Sodipo's general discussion emphasizes the role of, inter alia, fear, poverty, youth (unemployment and more general marginalization), and terrorism.

He deftly reviews the history of jihadist radicalism in the country since 1802, with comments on aspects often overlooked, such as the influence of Ayatollah Ruhollah Khomeini and his role in the establishment of an Islamic government in Iran in 1979.

His coverage of these themes in only four pages of clear prose is a model of compression.

What to do about radicalism? Sodipo describes a local, Kano initiative, the Peace Club, a project of the Peace Initiative Network (PIN), of which he is a founder and coordinator. This consists of strategies to bring together youth from a variety of communities.

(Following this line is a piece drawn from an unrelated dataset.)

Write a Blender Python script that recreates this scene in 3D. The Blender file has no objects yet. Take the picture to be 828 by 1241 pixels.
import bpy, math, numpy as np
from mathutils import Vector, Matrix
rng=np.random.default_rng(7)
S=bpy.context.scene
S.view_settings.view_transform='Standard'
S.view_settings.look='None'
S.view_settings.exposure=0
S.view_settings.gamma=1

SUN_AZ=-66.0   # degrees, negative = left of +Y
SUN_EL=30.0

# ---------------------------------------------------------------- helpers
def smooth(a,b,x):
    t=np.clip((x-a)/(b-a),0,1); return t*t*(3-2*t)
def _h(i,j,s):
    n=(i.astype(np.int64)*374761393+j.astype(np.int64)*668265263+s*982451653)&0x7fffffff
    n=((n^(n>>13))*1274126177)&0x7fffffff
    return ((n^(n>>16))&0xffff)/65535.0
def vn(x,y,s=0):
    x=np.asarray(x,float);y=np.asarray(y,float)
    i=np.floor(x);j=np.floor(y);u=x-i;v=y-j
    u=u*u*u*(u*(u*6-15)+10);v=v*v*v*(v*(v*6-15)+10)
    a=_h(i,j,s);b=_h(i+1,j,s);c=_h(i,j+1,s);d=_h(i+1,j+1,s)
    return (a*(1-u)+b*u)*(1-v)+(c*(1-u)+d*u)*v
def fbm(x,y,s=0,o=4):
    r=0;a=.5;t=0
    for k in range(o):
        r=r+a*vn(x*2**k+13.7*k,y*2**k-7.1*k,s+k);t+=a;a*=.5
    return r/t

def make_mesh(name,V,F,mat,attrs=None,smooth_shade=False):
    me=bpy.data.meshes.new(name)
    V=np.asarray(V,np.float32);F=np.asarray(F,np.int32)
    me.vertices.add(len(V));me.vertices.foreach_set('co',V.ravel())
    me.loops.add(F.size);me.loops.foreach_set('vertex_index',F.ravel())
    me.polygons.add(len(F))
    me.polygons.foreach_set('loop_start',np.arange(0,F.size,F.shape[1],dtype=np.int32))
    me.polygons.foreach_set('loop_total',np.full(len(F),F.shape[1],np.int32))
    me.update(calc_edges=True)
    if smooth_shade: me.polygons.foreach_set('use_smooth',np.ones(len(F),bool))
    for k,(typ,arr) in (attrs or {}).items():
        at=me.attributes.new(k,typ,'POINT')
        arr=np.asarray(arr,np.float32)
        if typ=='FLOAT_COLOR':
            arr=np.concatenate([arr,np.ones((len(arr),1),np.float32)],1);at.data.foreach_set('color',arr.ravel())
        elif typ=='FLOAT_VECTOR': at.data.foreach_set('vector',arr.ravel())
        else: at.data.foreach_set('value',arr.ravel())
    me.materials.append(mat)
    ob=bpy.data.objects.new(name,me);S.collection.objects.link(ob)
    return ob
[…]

However Sodipo points out that any such initiative cannot on its own solve the radicalization of northern Nigeria. He then precedes with a useful -- and short -- survey of de-radicalization programs elsewhere, especially Saudi Arabia, Singapore, and Indonesia, with a focus on what has worked.

His conclusion is sound: countering radicalism requires a spectrum of initiatives. He says the key is for initiatives to be rooted in local realities. They do not require the treasury of Saudi Arabia.

However I would note that they do require political will and focus from the Nigerian government, and the elites that run it. Thus far, that political will has not been much in evidence.